→ Given problem
Below are the records; collect from them each line containing the string "this".

→ Material provided

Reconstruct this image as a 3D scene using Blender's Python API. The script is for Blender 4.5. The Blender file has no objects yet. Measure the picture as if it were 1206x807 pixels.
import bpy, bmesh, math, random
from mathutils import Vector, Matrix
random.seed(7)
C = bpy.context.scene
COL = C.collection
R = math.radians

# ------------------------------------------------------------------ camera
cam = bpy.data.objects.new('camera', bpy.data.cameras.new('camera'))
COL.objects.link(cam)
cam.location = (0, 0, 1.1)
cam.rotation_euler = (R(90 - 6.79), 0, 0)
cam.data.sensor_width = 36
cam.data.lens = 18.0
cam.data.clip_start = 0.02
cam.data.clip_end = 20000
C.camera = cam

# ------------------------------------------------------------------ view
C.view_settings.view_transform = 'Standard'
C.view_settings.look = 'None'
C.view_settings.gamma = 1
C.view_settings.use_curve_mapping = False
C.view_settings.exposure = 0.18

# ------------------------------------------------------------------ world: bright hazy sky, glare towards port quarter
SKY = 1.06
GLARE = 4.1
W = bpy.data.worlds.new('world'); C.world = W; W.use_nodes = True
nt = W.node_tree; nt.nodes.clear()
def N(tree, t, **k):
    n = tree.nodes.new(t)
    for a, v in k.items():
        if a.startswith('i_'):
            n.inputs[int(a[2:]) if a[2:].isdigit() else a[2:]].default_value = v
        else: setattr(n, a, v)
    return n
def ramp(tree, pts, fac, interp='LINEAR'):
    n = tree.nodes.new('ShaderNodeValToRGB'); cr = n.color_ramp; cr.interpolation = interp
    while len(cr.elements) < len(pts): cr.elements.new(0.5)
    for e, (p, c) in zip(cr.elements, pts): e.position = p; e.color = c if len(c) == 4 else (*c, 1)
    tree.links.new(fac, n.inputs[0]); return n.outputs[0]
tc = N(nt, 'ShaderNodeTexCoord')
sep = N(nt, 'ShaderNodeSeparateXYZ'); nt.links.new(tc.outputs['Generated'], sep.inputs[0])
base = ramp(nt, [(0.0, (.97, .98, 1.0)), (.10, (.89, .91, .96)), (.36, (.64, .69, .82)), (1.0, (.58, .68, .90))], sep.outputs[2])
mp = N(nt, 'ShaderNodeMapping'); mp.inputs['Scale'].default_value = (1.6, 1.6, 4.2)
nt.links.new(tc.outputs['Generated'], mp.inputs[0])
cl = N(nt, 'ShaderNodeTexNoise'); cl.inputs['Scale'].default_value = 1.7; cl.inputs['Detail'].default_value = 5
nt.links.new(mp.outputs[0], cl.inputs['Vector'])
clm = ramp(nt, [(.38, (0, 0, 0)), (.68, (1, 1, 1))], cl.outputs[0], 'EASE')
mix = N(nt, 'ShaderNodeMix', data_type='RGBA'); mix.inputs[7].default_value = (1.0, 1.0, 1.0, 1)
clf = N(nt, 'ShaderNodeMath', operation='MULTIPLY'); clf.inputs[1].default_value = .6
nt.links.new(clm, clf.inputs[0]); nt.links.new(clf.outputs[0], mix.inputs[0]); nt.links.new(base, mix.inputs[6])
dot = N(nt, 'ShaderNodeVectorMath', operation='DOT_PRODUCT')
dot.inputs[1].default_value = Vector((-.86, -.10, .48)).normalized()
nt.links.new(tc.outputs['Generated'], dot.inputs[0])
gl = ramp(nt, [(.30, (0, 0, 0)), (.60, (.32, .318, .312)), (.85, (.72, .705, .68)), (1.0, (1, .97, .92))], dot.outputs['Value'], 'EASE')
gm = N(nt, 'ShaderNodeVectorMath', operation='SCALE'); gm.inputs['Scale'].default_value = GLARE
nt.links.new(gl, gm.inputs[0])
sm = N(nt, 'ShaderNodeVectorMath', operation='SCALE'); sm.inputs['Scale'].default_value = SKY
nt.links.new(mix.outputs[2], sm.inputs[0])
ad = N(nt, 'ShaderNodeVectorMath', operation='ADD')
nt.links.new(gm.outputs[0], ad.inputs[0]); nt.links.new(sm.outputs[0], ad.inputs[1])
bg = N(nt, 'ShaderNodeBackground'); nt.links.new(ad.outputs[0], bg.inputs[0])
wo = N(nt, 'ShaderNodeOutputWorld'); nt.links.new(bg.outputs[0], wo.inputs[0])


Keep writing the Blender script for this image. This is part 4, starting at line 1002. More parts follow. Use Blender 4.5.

→ Right answer
Reconstruct this image as a 3D scene using Blender's Python API. The script is for Blender 4.5. The Blender file has no objects yet. Measure the picture as if it were 1206x807 pixels.
Keep writing the Blender script for this image. This is part 4, starting at line 1002. More parts follow. Use Blender 4.5.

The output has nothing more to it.